The advantages of having a dedicated labor-crimes unit, the EPI report says, are that lawyers will develop expertise handling these often complex cases, including building relationships with worker organizations; auditing payroll and other employer records; and knowing common violations and problematic industries. 

Garza said his office hopes to have its own investigative unit. Meanwhile, it’s talking to unions and workers centers, and preparing to resume in-person investigations.

Many victims of wage theft are immigrants, especially the undocumented. That means interviewing victims and witnesses requires more tact than usual.
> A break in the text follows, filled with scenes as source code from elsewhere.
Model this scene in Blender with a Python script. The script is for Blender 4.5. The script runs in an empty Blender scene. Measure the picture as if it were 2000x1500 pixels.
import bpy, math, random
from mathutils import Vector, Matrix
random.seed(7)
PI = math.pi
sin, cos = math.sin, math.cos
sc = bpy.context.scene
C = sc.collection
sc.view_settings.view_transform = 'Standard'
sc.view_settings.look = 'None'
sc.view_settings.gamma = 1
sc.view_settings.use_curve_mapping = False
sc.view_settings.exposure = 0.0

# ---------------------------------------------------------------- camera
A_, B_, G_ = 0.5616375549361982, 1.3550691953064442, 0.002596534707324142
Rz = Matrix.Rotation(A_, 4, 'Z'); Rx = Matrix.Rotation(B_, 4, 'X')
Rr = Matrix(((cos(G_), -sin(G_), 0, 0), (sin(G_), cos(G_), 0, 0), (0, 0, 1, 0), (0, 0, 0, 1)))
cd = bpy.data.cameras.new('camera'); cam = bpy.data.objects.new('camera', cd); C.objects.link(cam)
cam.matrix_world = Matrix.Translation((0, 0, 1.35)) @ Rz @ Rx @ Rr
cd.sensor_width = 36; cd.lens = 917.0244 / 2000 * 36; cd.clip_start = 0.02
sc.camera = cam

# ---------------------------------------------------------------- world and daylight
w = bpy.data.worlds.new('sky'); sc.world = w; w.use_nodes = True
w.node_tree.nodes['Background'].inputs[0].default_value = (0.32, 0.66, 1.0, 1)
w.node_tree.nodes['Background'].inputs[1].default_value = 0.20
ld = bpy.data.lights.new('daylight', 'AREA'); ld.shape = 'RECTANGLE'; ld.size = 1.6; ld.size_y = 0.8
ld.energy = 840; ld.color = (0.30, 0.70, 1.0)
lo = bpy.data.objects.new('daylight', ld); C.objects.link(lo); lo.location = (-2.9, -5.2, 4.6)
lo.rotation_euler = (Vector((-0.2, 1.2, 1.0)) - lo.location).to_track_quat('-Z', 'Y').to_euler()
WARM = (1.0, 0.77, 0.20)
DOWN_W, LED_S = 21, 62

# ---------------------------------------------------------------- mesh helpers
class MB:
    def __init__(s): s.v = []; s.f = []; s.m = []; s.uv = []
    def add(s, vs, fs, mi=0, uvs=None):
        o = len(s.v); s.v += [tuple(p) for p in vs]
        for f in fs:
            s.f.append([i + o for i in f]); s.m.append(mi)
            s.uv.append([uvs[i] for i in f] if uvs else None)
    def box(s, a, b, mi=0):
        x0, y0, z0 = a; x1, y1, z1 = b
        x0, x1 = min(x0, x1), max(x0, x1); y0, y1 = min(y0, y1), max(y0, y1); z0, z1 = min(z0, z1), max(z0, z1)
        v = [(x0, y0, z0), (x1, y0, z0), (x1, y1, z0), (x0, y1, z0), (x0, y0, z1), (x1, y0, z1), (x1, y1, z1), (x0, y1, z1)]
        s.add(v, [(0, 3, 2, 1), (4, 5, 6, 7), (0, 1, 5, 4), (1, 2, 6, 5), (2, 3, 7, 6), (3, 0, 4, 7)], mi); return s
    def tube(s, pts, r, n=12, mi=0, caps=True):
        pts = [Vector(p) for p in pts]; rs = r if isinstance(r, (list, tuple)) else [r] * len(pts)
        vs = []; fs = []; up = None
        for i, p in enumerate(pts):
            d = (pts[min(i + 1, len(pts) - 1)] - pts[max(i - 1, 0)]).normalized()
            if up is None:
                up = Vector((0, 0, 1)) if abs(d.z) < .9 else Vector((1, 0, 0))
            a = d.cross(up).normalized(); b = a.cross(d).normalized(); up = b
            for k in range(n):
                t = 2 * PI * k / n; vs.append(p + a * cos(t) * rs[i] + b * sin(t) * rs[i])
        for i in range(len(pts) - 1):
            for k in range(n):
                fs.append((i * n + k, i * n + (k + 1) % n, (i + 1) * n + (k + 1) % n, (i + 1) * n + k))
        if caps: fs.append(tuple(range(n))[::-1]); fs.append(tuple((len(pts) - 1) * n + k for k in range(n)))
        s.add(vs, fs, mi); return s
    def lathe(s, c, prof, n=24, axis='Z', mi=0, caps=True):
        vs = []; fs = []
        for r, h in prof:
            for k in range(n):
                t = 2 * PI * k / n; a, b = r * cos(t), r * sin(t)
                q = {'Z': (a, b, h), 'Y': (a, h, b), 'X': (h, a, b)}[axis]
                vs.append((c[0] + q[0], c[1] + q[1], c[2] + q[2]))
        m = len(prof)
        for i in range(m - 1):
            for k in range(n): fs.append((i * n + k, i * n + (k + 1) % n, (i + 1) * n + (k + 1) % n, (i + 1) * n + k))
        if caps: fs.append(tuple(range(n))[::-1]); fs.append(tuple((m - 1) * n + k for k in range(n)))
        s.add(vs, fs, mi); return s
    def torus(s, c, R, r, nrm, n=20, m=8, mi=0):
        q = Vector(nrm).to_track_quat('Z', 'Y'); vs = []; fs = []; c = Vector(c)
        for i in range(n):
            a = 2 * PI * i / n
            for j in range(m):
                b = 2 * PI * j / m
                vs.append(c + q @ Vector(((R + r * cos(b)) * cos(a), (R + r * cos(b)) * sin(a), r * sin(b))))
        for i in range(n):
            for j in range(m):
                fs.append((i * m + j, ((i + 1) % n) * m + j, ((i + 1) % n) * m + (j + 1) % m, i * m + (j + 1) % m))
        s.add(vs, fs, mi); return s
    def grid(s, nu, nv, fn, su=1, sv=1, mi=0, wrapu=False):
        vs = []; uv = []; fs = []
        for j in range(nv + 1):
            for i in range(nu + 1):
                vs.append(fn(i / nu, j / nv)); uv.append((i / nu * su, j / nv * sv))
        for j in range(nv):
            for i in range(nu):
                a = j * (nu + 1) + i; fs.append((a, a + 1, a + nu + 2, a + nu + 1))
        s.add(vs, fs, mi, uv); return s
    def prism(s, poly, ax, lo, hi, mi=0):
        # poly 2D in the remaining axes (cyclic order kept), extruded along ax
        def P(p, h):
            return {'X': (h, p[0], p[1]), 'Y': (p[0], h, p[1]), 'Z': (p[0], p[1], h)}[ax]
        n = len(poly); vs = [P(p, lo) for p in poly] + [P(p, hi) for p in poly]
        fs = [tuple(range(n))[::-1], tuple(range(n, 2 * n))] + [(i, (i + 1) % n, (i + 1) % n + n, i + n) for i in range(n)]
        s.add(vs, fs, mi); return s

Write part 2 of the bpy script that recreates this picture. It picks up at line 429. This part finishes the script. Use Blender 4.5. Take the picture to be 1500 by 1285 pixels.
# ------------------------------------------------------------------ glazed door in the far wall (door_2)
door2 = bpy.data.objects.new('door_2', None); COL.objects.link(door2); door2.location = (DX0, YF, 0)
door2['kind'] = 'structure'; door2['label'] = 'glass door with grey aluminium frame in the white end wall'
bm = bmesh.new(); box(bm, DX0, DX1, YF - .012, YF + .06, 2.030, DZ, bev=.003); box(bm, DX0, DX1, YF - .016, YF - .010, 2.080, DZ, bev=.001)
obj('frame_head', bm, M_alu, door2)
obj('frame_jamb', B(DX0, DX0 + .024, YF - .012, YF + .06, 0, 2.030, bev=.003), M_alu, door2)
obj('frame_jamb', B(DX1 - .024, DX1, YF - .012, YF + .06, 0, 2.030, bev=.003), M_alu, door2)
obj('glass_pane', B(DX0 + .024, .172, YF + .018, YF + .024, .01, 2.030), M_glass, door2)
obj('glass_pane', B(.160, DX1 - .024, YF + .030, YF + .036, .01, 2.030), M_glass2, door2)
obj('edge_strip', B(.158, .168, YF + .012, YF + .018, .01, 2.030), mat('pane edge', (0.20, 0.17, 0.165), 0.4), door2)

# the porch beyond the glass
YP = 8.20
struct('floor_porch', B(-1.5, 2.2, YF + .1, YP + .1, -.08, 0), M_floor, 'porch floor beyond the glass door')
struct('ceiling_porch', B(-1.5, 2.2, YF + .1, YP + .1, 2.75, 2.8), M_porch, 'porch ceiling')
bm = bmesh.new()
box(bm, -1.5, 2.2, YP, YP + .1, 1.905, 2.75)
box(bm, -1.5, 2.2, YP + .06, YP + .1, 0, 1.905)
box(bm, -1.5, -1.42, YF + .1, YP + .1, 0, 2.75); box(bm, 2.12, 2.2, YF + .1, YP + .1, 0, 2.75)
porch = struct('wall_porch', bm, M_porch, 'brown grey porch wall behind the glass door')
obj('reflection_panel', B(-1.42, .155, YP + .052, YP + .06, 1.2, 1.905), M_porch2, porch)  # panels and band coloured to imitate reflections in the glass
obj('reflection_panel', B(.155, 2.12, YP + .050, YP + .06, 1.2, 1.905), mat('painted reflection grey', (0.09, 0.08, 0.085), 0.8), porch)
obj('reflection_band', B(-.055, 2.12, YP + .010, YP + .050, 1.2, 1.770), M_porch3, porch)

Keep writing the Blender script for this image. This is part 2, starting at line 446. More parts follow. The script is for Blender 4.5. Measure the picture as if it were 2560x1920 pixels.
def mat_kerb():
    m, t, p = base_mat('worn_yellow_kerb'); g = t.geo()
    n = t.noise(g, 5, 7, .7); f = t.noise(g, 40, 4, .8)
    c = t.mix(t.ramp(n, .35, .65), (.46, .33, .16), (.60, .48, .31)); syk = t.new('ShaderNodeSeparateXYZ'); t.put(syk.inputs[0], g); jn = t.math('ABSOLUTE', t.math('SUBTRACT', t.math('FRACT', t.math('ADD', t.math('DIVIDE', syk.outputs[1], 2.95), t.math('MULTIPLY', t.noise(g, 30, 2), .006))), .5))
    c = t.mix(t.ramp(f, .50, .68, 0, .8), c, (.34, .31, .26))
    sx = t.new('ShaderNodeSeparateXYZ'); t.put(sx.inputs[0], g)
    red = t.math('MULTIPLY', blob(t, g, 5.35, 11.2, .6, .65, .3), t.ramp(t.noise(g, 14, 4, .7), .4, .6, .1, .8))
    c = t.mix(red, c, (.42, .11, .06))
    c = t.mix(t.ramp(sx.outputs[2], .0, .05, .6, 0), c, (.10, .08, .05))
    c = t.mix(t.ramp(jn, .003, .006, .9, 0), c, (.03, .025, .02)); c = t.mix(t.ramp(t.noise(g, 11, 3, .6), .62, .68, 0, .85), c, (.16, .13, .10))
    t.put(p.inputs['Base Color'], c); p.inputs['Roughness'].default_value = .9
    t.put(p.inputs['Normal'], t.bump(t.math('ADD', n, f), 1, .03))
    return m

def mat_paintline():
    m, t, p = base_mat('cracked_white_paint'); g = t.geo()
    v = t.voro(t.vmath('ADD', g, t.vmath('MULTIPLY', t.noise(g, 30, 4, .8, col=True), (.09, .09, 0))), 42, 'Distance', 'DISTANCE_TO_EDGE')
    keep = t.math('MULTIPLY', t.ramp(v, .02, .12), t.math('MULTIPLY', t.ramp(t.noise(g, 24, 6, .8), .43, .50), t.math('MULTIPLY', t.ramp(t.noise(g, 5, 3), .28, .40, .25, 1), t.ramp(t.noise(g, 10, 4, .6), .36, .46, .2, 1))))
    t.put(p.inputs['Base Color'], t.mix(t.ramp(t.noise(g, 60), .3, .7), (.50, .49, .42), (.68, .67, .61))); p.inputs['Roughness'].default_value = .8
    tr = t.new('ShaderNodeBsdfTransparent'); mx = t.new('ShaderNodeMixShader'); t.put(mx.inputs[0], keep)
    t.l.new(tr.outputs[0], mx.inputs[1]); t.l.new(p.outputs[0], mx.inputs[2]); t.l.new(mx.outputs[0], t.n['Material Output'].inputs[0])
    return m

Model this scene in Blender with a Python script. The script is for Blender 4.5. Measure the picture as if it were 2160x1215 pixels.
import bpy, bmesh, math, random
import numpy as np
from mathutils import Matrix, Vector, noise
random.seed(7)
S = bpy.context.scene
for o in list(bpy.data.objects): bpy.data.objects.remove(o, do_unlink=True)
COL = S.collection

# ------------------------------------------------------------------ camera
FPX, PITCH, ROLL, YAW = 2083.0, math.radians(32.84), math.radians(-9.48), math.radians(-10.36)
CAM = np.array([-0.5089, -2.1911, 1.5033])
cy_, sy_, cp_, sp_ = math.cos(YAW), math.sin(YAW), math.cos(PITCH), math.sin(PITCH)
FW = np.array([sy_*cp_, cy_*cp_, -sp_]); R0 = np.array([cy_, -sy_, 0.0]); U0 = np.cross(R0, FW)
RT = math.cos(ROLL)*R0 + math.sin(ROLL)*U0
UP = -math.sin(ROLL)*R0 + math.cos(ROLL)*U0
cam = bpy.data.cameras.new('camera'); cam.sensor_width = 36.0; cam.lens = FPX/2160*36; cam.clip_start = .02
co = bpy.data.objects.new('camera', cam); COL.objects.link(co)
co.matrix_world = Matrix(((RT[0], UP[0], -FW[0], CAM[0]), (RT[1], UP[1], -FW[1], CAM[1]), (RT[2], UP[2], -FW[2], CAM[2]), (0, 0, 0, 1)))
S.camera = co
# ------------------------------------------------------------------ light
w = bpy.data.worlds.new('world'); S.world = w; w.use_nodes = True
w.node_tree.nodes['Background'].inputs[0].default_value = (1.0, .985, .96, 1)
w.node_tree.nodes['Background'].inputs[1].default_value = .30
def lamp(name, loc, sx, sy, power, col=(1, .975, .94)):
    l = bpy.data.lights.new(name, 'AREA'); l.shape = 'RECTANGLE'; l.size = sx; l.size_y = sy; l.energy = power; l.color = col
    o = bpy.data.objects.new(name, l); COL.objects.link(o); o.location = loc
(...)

Immigrants distrust law enforcement, Garza said, so it’s important let them know that the government takes these offenses seriously and will protect them against being reported to Immigration and Customs Enforcement. 

Dougherty believes Colorado should enact a law to define threatening to call ICE if someone reports a crime as extortion. “We can’t investigate these cases if we don’t know what’s happening out there,” he said. 

One of the insidious effects of wage theft and other forms of fraud, building-trades unions regularly complain, is that law-abiding employers have to compete with those who are illegally undercutting them. In that situation, Crumb said, prosecution is a great deterrent.

The conviction of a labor broker who hired undocumented immigrants and didn’t pay them; classified them as independent contractors to evade paying for overtime, workers’ compensation, and unemployment benefits; and told them they’d be deported if they reported being injured on the job, she said, “sent shock waves through the construction industry” in the Twin Cities area, she said. 

“‘Not getting away with it’ is a great message to send.”